O governo paralelo liderado por Rodrigo Maia
Por Daniel Pereira, Marcella Mattos e Nonato Viegas
A imagem ao lado retrata o aperto de mãos entre dois dos
mais poderosos homens da República. À direita, está Paulo Guedes, o
superministro da Economia, o “Posto Ipiranga” do presidente Jair Bolsonaro. À
esquerda, Rodrigo Maia, comandante da Câmara e senhor do destino de todas as
votações importantes no plenário da Casa. Na foto, o clima é de cordialidade,
mas longe dos holofotes a relação entre ambos, que ainda pode ser classificada
de parceria, está se esgarçando. Os sinais são evidentes. Guedes reclamou
publicamente do fato de os deputados terem mudado a proposta da reforma da Previdência
do governo, retirando do texto o regime de capitalização, a menina dos olhos do
ministro. Maia respondeu defendendo a autonomia do Legislativo e tachando o
governo de uma “usina de crises”. Os dois também se estranharam sobre a
demissão de Joaquim Levy do cargo de presidente do Banco Nacional de
Desenvolvimento Econômico e Social (BNDES). A reação de Maia foi acima de seu
tom habitual. Ele considerou a exoneração de Levy “uma covardia sem
precedentes” por parte de Guedes.
Os dois episódios não são casos isolados. Pelo contrário,
refletem uma disputa de poder entre o Executivo e o Legislativo para ver qual
deles receberá os créditos pela aprovação de projetos capazes de reaquecer a
economia brasileira, que registrou retração no primeiro trimestre deste ano. No
modelo político brasileiro, o protagonismo cabe, em tese, ao presidente da
República. O problema é que Jair Bolsonaro propôs a reforma da Previdência e,
até aqui, nada mais falou sobre como destravar investimentos, gerar empregos,
aumentar a produtividade. Sua agenda se restringe a temas caros a nichos
bolsonaristas, como porte de armas, multas e cadeirinhas de trânsito.

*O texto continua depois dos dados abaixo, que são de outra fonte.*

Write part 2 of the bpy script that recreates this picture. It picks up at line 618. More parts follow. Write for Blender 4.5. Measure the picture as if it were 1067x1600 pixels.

Empresários, banqueiros e trabalhadores, então, passaram a levar suas demandas
e esperanças a outro guichê, o gabinete de Rodrigo Maia, que está preparando um
pacote de medidas econômicas para ser votado tão logo a reforma da Previdência
seja aprovada. As propostas estão sendo elaboradas por um grupo de
especialistas que forma uma espécie de equipe econômica paralela do presidente
da Câmara.
Maia acha que, se seu plano der certo, atingirá dois
objetivos: terá sido responsável pela recuperação da economia e pavimentará o
caminho para alçar voos maiores na eleição de 2022. Em 2018, ele chegou a
cogitar uma candidatura à Presidência. Cauteloso, o deputado afirma que não
quer ocupar o espaço do governo, mas apenas colaborar. Em entrevista a VEJA,
deixou claro, no entanto, que tocará seu Calendário Maia mesmo quando houver
discordância do Planalto, já que o Legislativo é independente — e não submisso
— na relação com o Executivo. “O presidente tem uma agenda muito voltada para
os segmentos da sociedade que o levaram ao Palácio do Planalto. Fala a nichos
bem específicos”, declarou. “Ele nunca falou aos brasileiros mais simples. O
ministro Paulo Guedes menos ainda. Está faltando alguém que consiga elaborar
uma política para a base da sociedade, para as famílias que ganham dois ou três
salários mínimos.” O cronograma, por sinal, já foi definido. Maia pretende que
a reforma da Previdência seja aprovada pela Câmara até julho.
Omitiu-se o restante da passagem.